Increasing Bore Size

Triumph Motorcycle Forum - TriumphTalk

Help Support Triumph Motorcycle Forum:

This site may earn a commission from merchant affiliate links, including eBay, Amazon, and others.

Rkm85

Member
I have a 1970 TR6R that has been swapped to a Bonneville head. It os still a 650cc, I am thinking about changing it to a 750cc. Would there be a noticeable difference or is this an idea that is not worth the time and money?
 
There's two ways to do this.

The expensive way. This is an upgrade my bike has. New ten-stud cylinder head, barrels, conrods, pistons. So, a 'proper' 750 top end.

Less expensive way. A 750 conversion kit. Keep existing conrods and cylinder head Takes standard pistons, which is good.

My bike was already converted on purchase, so can't state experienced difference. I know people are happy with the extra torque the upgrades give.

Triumph introduced a ten-stud head for a reason when boring out bikes to 750cc.

Do you feel limited with the torque you have?

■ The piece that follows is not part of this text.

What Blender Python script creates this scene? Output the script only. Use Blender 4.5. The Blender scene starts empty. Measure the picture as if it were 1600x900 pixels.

Or is it the grass is greener thinking? If you like spending money upgrading your bike, probably will give satisfaction?
 
There's two ways to do this.

The expensive way. This is an upgrade my bike has. New ten-stud cylinder head, barrels, conrods, pistons. So, a 'proper' 750 top end.

Less expensive way. A 750 conversion kit. Keep existing conrods and cylinder head Takes standard pistons, which is good.

My bike was already converted on purchase, so can't state experienced difference. I know people are happy with the extra torque the upgrades give.

Triumph introduced a ten-stud head for a reason when boring out bikes to 750cc.

Do you feel limited with the torque you have? Or is it the grass is greener thinking? If you like spending money upgrading your bike, probably will give satisfaction?
Thanks for the info. It probably a mix between wanting more torque and the grass being greener. I have seen the conversion kits and wondered about the head pressures.
 
Thanks for the info. It probably a mix between wanting more torque and the grass being greener. I have seen the conversion kits and wondered about the head pressures.
I've read lots of threads where people are happy with the conversion kit. Helps two up riding.
Not read any problems with the extra pressure on the single centre stud, rather than two centre studs Triumph used for 750s. But Triumph did see fit to use ten studs.
 
ive run a morgo 744 kit on my 72 T120 for three decades. very pleased.

the T140 swap requires you to finesse the heady steadies and maybe exhsust pipes, as the short rod T140 is 1/2 inch shorter. a 750 kit is a direct bolt on and the long rod motor works well.

without cam ir head work you wont see a lot of top end difference but there will be more bottom and midrange.

my morgo has over thirty years on it now and cold compression is only 150 psi, but it still does 118 at the land speed races.